EXERCISE INPUT:
------------------------

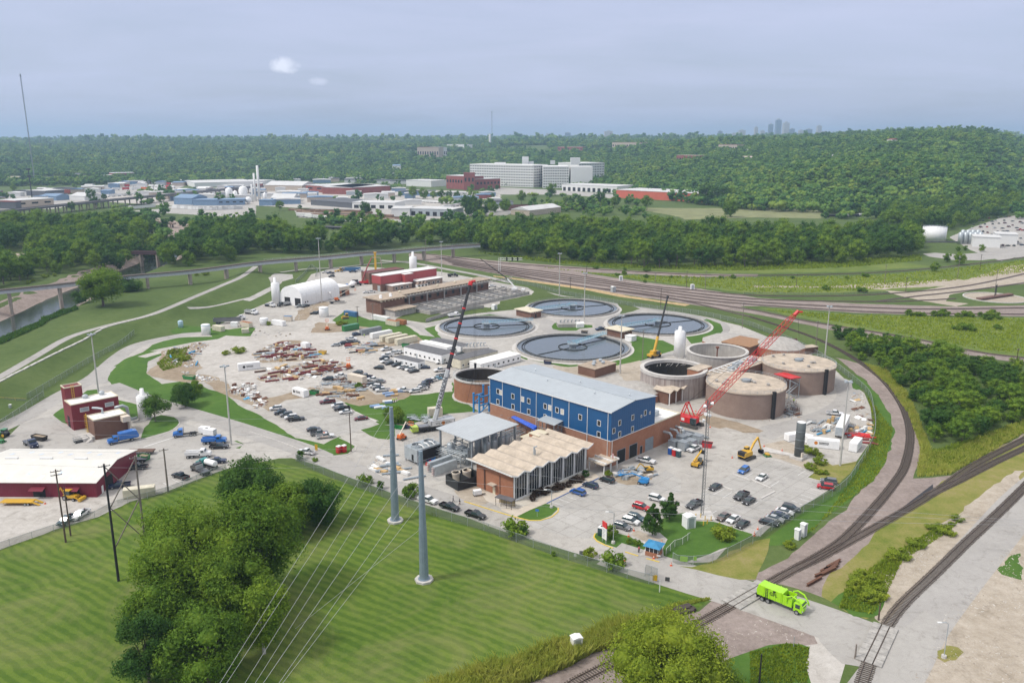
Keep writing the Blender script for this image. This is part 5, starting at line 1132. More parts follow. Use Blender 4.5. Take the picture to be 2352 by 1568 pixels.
MB().box(-2.0,-2.0,0,2.0,2.0,.8).bd('plinth',JM,st);MB().lathe([(1.25,11.66),(1.25,11.70)],28).bd('cap',JV,st);MB().rbox(-.6,-1.4,.8,1.1,.4,2.3,0).bd('inlet',JX,st)
s_=K0('foundation_slab','long bare concrete foundation slab beside the dark stack','slab',(0,0,0));MB().prism([tuple(G('h',x,y)[:2])for x,y in((1320,750),(1000,700),(1060,668),(1330,735))],0,.35).bd('slab',JM,s_)
J6,nt,b=mk('clarifier_water');b.inputs['Base Color'].default_value=(.11,.13,.145,1);b.inputs['Roughness'].default_value=.13;b.inputs['Specular IOR Level'].default_value=.7
bump(nt,b,K11(nt,.25,3,.5),.04,.2)
J7=pm('light_blue_paint',(.22,.48,.60),.5)
def K44(cx,cy,R_,ang,label):
 c=K0('clarifier',label,'settling tank',(cx,cy,0));
 MB().ring(R_-.5,R_,0,1.0,128).bd('outer_wall',JL,c);MB().ring(R_,R_+1.9,0,.12,128).bd('apron',JM,c)
 MB().ring(R_-3.0,R_-2.7,.2,.85,128).bd('weir_wall',JK,c);MB().lathe([(R_-.52,.3),(R_-.52,.45)],128).bd('water',J6,c)
 MB().ring(R_-4.0,R_-3.85,.5,.7,128).bd('scum_baffle',JK,c)
 MB().ring(6.6,6.85,.4,.8,64).bd('feed_well',JK,c)
 MB().lathe([(1.6,.4),(1.6,2.0),(2.6,2.1),(2.6,2.3)],20).bd('drive_unit',JN,c);K12(c,2.4,2.3,16,mat=J7)
 br=bpy.data.objects.new('bridge',None);COL.objects.link(br);br.parent=c;br.rotation_euler=(0,0,ang)
 b_=MB();L=R_+1
 for y in(-.8,.8):
  b_.bar((1.5,y,2.2),(L,y,2.2),.14);b_.bar((1.5,y,3.3),(L,y,3.3),.1);n=14
  for i in range(n):x0=1.5+(L-1.5)*i/n;x1=1.5+(L-1.5)*(i+1)/n;b_.bar((x0,y,2.2),(x0,y,3.3),.07);b_.bar((x0,y,2.2),(x1,y,3.3),.07)
 b_.bd('truss',J7,br);MB().box(1.5,-.6,2.2,L,.6,2.26).bd('deck',JO,br)
 b_=MB();b_.bar((3,0,.6),(R_-3,-3.0,.6),.25);b_.bar((-3,0,.6),(-R_+5,3.5,.6),.25);b_.bd('skimmer_arm',JK,br)
 K12(c,R_-.2,1.0,96,r_=.035);return c
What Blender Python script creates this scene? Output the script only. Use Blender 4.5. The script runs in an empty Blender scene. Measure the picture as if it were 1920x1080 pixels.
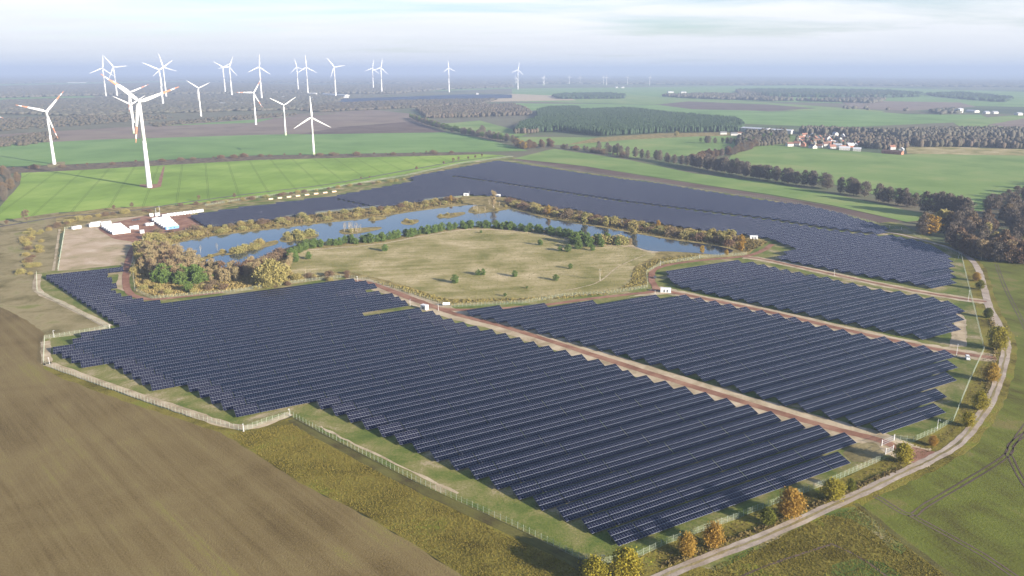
import bpy, math, random
import numpy as np
random.seed(7); RS = np.random.RandomState(11)
R = math.radians
sc = bpy.context.scene
COL = sc.collection

# ------------------------------------------------------------------ camera
F_PX, PITCH, CAM_H = 1497.0, R(15.24), 152.0
cam_d = bpy.data.cameras.new('camera'); cam = bpy.data.objects.new('camera', cam_d); COL.objects.link(cam)
cam.location = (0, 0, CAM_H); cam.rotation_euler = (R(90) - PITCH, 0, 0)
cam_d.sensor_width = 36.0; cam_d.lens = F_PX / 1920 * 36.0
cam_d.clip_start = 1.0; cam_d.clip_end = 90000.0
sc.camera = cam
sc.render.resolution_x, sc.render.resolution_y = 1024, 576

HAZE_D = 1.25e-4
# ------------------------------------------------------------------ world, sun, exposure
SUN_AZ, SUN_EL = 127.3, 16.3          # clockwise from +Y
w = bpy.data.worlds.new('World'); sc.world = w; w.use_nodes = True
def build_world():
    nt = w.node_tree; N = nt.nodes; L = nt.links; N.clear()
    out = N.new('ShaderNodeOutputWorld'); bg = N.new('ShaderNodeBackground')
    sky = N.new('ShaderNodeTexSky'); sky.sky_type = 'NISHITA'; sky.sun_disc = False
    sky.sun_elevation = R(SUN_EL); sky.sun_rotation = R(SUN_AZ)
    sky.altitude = 100; sky.air_density = 1.0; sky.dust_density = 1.0; sky.ozone_density = 1.5
    tc = N.new('ShaderNodeTexCoord'); sep = N.new('ShaderNodeSeparateXYZ'); L.new(tc.outputs['Generated'], sep.inputs[0])
    def m(op, a, b=None, c=None):
        n = N.new('ShaderNodeMath'); n.operation = op
        for i, v in enumerate((a, b, c)):
            if v is None: continue
            if isinstance(v, (int, float)): n.inputs[i].default_value = v
            else: L.new(v, n.inputs[i])
        return n.outputs[0]
    z = m('MAXIMUM', sep.outputs[2], 0.0)
    den = m('ADD', z, 0.06)
    cx = m('DIVIDE', sep.outputs[0], den); cy = m('DIVIDE', sep.outputs[1], den)
    comb = N.new('ShaderNodeCombineXYZ'); L.new(cx, comb.inputs[0]); L.new(cy, comb.inputs[1])
    mp = N.new('ShaderNodeMapping'); mp.inputs['Rotation'].default_value = (0, 0, R(8)); mp.inputs['Scale'].default_value = (0.55, 1.1, 1)
    L.new(comb.outputs[0], mp.inputs[0])
    nz = N.new('ShaderNodeTexNoise'); nz.inputs['Scale'].default_value = 0.55; nz.inputs['Detail'].default_value = 9; nz.inputs['Roughness'].default_value = 0.58; nz.inputs['Distortion'].default_value = 0.3
    L.new(mp.outputs[0], nz.inputs['Vector'])
    thick = m('DIVIDE', 0.018, m('ADD', z, 0.07))         # slanting paths cross more cloud
    cov = m('ADD', m('MULTIPLY', m('SUBTRACT', nz.outputs[0], 0.56), 4.0), m('MULTIPLY', thick, 7.5))
    cl = N.new('ShaderNodeClamp'); L.new(cov, cl.inputs[0]); cl.inputs[2].default_value = 0.93
    shade = N.new('ShaderNodeTexNoise'); shade.inputs['Scale'].default_value = 1.3; shade.inputs['Detail'].default_value = 5
    L.new(mp.outputs[0], shade.inputs['Vector'])
    cr = N.new('ShaderNodeMix'); cr.data_type = 'RGBA'
    L.new(shade.outputs[0], cr.inputs[0])
    cr.inputs[6].default_value = (7.0, 7.2, 7.6, 1); cr.inputs[7].default_value = (9.0, 8.9, 8.8, 1)
    far_ = N.new('ShaderNodeMapRange'); far_.inputs['From Min'].default_value = 0.0; far_.inputs['From Max'].default_value = 0.085; far_.inputs['To Min'].default_value = 0.35; far_.inputs['To Max'].default_value = 1.0
    L.new(z, far_.inputs['Value'])
    low = N.new('ShaderNodeMix'); low.data_type = 'RGBA'; L.new(far_.outputs[0], low.inputs[0]); low.inputs[6].default_value = (4.6, 4.9, 5.5, 1); L.new(cr.outputs[2], low.inputs[7])
    mx = N.new('ShaderNodeMix'); mx.data_type = 'RGBA'
    L.new(cl.outputs[0], mx.inputs[0]); tint = N.new('ShaderNodeMix'); tint.data_type = 'RGBA'; tint.blend_type = 'MULTIPLY'; tint.inputs[0].default_value = 1.0
    L.new(sky.outputs[0], tint.inputs[6]); tint.inputs[7].default_value = (1.15, 1.26, 1.55, 1)
    L.new(tint.outputs[2], mx.inputs[6]); L.new(low.outputs[2], mx.inputs[7])
    L.new(mx.outputs[2], bg.inputs[0]); bg.inputs[1].default_value = 0.05
    L.new(bg.outputs[0], out.inputs[0])
build_world()
sun_d = bpy.data.lights.new('sun', 'SUN'); sun = bpy.data.objects.new('sun', sun_d); COL.objects.link(sun)
sun_d.energy = 5.0; sun_d.angle = R(0.6); sun_d.color = (1.0, 0.90, 0.76)
sun.location = (0, 0, 400)
sun.rotation_euler = (R(90 - SUN_EL), 0, R(180 - SUN_AZ))   # the lamp shines along -Z
sc.view_settings.view_transform = 'Standard'; sc.view_settings.look = 'None'
sc.view_settings.exposure = 1.55; sc.view_settings.gamma = 1.0; sc.view_settings.use_curve_mapping = False
cy = sc.cycles
cy.use_denoising = True; cy.max_bounces = 6; cy.diffuse_bounces = 2; cy.glossy_bounces = 3; cy.transmission_bounces = 2
cy.volume_bounces = 1; cy.transparent_max_bounces = 8; cy.caustics_reflective = False; cy.caustics_refractive = False

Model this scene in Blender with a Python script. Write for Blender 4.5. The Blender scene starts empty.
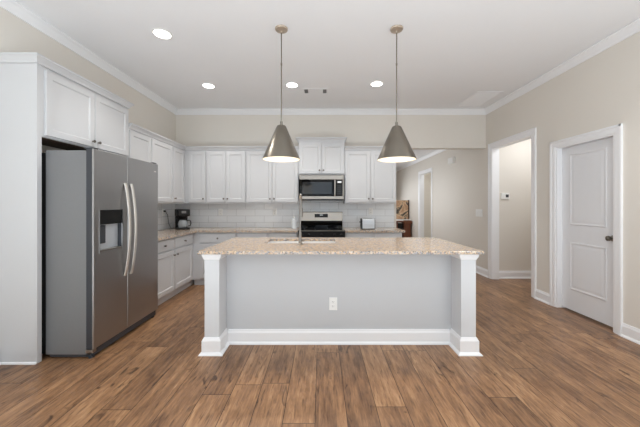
import bpy, bmesh, math, random
from mathutils import Vector, Matrix

C = bpy.context.scene
COL = C.collection
PI = math.pi

# ------------------------------------------------------------------ camera
F = 285.0                     # focal length in pixels of a 640 px wide frame
EYE = 1.34
cam_d = bpy.data.cameras.new('camera')
cam_d.sensor_width = 36.0
cam_d.lens = F / 640.0 * 36.0
cam_d.shift_y = -9.0 / 640.0
cam_d.shift_x = -1.0 / 640.0
cam_d.clip_start = 0.05
cam = bpy.data.objects.new('camera', cam_d)
COL.objects.link(cam)
cam.location = (0, 0, EYE)
cam.rotation_euler = (PI / 2, 0, 0)
C.camera = cam

# ------------------------------------------------------------------ world, exposure
C.view_settings.view_transform = 'Standard'
C.view_settings.look = 'None'
C.view_settings.gamma = 1.0
C.view_settings.use_curve_mapping = False
C.view_settings.exposure = 0.0
try:
    C.cycles.use_denoising = True
    C.cycles.max_bounces = 10
    C.cycles.diffuse_bounces = 6
    C.cycles.sample_clamp_indirect = 6.0
    C.cycles.caustics_reflective = False
    C.cycles.caustics_refractive = False
except Exception:
    pass

world = bpy.data.worlds.new('sky')
C.world = world
world.use_nodes = True
wn = world.node_tree
wn.nodes['Background'].inputs['Color'].default_value = (0.72, 0.84, 1.0, 1)
wn.nodes['Background'].inputs['Strength'].default_value = 1.2


def area_light(name, loc, direction, sx, sy, power, color=(1, 1, 1), spread=PI):
    d = bpy.data.lights.new(name, 'AREA')
    d.shape = 'RECTANGLE'
    d.size = sx
    d.size_y = sy
    d.energy = power
    d.color = color
    d.spread = spread
    o = bpy.data.objects.new(name, d)
    COL.objects.link(o)
    o.location = loc
    o.rotation_euler = Vector(direction).to_track_quat('-Z', 'Y').to_euler()
    return o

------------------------

WRITTEN PROBLEM: Gather from the data above every line with the string "empty".

SOLUTION TO THE PROBLEM:
What Blender Python script creates this scene? Output the script only. Use Blender 4.5. The script runs in an empty Blender scene. Measure the picture as if it were 1920x1080 pixels.
Model this scene in Blender with a Python script. Write for Blender 4.5. The Blender scene starts empty.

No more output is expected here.